German Conference Highlights Global Issues
by Sebastian Litta on March 10, 2010 in HKS News, News
From East German resistance to defense of the arts, the Harvard German conference held from Feb. 19-20 offered a unique chance for students to think about global challenges of the coming decade with new perspectives.
While the conference was originally founded to make use of Harvard’s vast amount of intellectual resources to discuss solutions to German policy challenges, Lukas said he and his fellow organizers strived to make the 2010 conference “relevant not only to Germans studying across the US but to students from all over the world united here at Harvard.”
This combination of global issues and German approaches was visible in a panel organized by Kathrin Bimesdörfer and Joe Aylor, MPP2s, on the lessons of Berlin 1989. They moved beyond just having German politicians recount their role in the peaceful revolution by inviting Kelly Golnoush Niknejad, an Iranian-American journalist whose blog follows current events in Iran.
Vera Lengsfeld, one of the leading figures of the East German resistance, mostly tried to canonize the role of civil society activists in the Fall of the Wall. Charles Maier from Harvard’s history department embedded 1989 in the context of global events. Golnoush Niknejad, meanwhile, focused mainly on Iran. The discussion ended with a somewhat dissatisfying sense that all revolutions are different, but it offered one common lesson: For any peaceful revolution to be successful, it needs support from the outside.
Other panels covered the situation in Afghanistan, the role of innovation, the future of science and research, the design of health care systems, and renewable energy. The German Ambassador to the United States outlined ten priorities on the transatlantic agenda, and the former head of McKinsey Germany discussed various global challenges for the next decade. Claus Kleber, Germany’s Tom Brokaw, gave a vibrant dinner speech on Friday, talking about misunderstandings between Germany and the US. He was thanked with a Harvard tie, which he wore a week later during his daily news broadcast.
Saturday night brought a bit of Berlin club life into Cambridge. A German DJ and fine electronic music turned the Faculty Club into a bizarre version of a Berlin-Mitte underground lounge.

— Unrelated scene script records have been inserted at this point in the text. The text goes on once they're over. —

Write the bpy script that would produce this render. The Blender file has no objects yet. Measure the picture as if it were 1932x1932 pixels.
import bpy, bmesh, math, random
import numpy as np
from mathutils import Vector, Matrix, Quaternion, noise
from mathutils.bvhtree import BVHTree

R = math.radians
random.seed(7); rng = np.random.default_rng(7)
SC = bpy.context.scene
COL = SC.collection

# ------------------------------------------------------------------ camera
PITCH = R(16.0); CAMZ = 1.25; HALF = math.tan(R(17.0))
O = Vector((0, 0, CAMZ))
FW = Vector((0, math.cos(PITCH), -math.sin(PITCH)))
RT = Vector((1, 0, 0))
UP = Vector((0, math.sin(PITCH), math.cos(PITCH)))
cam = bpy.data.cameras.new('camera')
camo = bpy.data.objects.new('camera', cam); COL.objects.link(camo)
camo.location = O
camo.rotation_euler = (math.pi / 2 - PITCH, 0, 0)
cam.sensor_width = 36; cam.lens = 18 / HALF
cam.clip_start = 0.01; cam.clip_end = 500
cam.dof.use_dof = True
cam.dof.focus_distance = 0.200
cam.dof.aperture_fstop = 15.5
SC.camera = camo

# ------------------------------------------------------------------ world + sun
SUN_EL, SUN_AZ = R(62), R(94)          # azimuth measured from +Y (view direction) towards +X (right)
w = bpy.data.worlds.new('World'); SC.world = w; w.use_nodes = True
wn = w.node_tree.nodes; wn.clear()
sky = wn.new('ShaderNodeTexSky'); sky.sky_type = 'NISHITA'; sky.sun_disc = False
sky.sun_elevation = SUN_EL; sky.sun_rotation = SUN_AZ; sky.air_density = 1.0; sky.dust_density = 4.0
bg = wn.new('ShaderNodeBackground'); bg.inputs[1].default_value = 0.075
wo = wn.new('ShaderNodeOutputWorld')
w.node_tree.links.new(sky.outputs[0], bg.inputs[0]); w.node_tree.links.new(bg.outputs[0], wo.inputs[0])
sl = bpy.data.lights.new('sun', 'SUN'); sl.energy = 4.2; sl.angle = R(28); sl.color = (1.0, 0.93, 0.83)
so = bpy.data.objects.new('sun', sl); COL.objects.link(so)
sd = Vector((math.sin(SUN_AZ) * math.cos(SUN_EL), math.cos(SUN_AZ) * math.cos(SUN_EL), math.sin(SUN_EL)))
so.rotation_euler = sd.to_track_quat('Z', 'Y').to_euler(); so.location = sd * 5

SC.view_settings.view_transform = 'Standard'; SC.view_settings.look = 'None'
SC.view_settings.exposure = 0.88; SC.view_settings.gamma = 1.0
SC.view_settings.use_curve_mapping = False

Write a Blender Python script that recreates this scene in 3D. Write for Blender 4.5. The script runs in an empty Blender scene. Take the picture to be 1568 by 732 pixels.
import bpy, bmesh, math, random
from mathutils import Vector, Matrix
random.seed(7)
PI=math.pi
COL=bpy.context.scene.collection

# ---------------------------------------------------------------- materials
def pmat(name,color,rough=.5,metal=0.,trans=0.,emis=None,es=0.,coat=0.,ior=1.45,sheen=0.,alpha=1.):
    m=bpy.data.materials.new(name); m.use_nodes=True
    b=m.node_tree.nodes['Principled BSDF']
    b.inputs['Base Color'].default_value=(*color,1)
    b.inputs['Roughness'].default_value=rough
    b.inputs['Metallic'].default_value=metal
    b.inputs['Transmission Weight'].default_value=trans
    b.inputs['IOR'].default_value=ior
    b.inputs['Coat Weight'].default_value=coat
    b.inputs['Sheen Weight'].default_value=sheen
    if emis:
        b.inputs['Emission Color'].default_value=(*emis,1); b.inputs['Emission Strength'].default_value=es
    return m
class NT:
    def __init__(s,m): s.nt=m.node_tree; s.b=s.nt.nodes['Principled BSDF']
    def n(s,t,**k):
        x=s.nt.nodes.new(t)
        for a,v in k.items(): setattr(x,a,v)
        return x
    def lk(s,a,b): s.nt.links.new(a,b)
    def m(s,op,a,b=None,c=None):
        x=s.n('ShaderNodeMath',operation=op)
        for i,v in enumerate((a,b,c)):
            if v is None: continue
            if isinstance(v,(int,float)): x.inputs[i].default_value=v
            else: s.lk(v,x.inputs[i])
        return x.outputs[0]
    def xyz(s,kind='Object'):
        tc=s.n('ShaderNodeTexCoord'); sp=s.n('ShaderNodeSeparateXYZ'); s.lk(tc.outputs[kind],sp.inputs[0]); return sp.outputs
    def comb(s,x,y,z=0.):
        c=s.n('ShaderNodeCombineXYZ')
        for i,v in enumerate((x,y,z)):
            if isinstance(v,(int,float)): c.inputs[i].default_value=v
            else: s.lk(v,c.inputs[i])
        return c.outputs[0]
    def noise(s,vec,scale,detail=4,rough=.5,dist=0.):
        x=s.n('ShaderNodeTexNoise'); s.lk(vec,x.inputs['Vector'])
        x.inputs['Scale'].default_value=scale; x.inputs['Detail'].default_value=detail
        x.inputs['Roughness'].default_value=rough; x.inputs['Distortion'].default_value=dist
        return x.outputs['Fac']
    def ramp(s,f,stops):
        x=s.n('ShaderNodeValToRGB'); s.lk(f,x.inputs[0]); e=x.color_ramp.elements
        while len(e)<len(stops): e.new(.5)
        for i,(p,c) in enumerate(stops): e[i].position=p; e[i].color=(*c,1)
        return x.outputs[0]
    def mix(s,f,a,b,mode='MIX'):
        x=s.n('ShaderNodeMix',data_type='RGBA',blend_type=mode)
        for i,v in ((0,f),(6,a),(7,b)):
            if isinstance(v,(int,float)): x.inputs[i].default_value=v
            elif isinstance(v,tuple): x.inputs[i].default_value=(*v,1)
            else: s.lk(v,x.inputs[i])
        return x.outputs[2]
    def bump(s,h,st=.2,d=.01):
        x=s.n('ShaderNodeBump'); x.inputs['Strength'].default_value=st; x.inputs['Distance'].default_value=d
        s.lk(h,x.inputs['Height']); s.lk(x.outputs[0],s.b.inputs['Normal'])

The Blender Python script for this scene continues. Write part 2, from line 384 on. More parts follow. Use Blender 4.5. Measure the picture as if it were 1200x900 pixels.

And if you considered the time zone difference, ending the party at 1 am was actually 7 am in Berlin, adding to the realism.
Before the party, Kent Nagano, conductor and artistic director of the Bavarian State Opera, and Jürgen Partenheimer, one of Germany’s leading visual artists, discussed the relationship between “the artist and the state,” highlighting the many differences between the state-funded German model and the philanthropic model in the U.S. For Christopher Vorwerk, a German research fellow from Yale, this was the best part of the conference. “It gave an insight on how a global language such as visual art or music is faced with different structures of support not only on both sides of the Atlantic but also in other countries [like] China.”
Maestro Nagano gave an elaborate answer defending the arts, but left it to policymakers to decide how to prioritize arts funding over reducing poverty, improving education or providing health care. For Caroline Blanch, a first-year MPP from Australia, the arts talk was an unexpected feature of the conference. “Even though I’d come to hear about the hard-edged realities of technological and commercial innovation, I thought that Kent Nagano’s eloquent and deeply heartfelt reflections on the arts were the highlight of the day. At the Kennedy School we are so busy trying to solve problems that I think we sometimes forget there are people out there who genuinely live for art for art’s sake.”
Lukas Streiff and his co-organizers are now turning to other tasks, including their PAEs, but Lukas is already thinking ahead: “Hopefully the word will spread that the German Conference features an innovative program and great speakers so that even more of our friends here at Harvard will join us next year.”